Italian psych collective Julie’s Haircut have been operating under that name since the late ‘90s, but their sound is still evolving, rooted in the boundless cosmic expanse of psychedelia and the darkened recesses of the polyrhythmic groove. The band has collaborated with Sonic Boom and backed up Damo Suzuki, so they were bringing a fairly heavy resume to the table already when they jumped onto UK psych enclave Rocket Recordings’ roster last year. Their second LP for the label pushes their sound further into the recesses of rhythm-wracked psychedelic divination. In The Silence Electric pulsates with a seething intensity boiling beneath the skin. The band just barely contains the tension on tracks like “Emerald Kiss” or “Sorcerer“. When they do let the pulse lie, the album only feels like its pulled into the eerie call before a storm. “Lord Help Me Find The Way” emulsifies their groove into the kind of nebulous humid float that wraps the best Spiritualized tracks.
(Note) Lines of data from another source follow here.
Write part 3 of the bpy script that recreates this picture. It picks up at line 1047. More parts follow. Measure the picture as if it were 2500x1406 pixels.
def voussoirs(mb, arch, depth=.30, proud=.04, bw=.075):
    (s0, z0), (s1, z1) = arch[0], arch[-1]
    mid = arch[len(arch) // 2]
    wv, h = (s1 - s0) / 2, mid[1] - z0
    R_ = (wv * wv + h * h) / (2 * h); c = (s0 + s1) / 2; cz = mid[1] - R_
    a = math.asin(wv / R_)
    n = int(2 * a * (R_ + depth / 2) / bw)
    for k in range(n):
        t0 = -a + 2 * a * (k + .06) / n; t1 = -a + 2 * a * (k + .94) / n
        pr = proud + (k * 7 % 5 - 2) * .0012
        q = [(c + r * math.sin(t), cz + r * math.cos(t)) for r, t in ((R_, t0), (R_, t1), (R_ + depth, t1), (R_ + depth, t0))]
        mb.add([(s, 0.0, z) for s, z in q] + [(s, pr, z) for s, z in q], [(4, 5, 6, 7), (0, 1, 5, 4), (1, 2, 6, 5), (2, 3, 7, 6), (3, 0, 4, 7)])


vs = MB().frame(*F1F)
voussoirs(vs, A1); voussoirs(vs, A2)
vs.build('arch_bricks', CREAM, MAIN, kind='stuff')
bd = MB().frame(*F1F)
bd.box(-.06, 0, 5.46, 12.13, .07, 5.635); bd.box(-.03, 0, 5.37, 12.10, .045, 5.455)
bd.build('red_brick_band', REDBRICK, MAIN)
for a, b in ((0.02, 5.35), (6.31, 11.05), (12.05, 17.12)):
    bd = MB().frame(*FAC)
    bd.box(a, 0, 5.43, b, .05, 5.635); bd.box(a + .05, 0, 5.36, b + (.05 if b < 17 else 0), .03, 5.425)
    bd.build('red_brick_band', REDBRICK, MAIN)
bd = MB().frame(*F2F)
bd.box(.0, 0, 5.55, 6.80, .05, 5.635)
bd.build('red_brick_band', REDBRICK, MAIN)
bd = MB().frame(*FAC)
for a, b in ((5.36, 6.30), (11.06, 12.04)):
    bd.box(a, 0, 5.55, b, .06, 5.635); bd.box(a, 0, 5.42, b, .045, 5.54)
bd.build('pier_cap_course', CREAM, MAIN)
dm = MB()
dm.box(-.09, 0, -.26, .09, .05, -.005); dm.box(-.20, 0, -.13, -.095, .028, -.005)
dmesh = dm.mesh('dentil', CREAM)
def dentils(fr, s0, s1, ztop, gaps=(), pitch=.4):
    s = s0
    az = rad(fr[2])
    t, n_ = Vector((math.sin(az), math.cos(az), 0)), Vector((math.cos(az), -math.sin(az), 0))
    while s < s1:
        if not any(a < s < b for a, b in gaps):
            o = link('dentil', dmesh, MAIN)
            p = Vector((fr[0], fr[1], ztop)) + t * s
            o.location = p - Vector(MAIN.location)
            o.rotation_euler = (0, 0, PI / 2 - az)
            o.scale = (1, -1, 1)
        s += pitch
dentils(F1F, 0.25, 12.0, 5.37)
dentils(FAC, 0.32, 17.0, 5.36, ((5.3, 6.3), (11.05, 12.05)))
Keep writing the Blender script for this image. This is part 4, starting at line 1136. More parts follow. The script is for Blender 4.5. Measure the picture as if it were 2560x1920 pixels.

There’s something elemental about the record. It has a heartbeat hum, that the listener is either chasing down or being pursued by at any moment. Their vocals waft in on vapors that permeate ever inch of the brain, weaving between layers of gray matter while the rhythms work the body. There’s an air of incantation, a ceremonial throb to the record, especially on tracks like “Sorcerer” which embodies their mystic turbulence and spiritual calm. They lace the record with sax, but not in stabbing, bent harmonic hues (at least not until an explosion of violence in “Pharoah’s Dream”), rather it enters as another layer of creeping ambience slicing through the swirling sage. For a veteran band with almost 25 years under their belt, they’ve never sounded more bracing, or more alive. This is a crowning achievement in their catalog.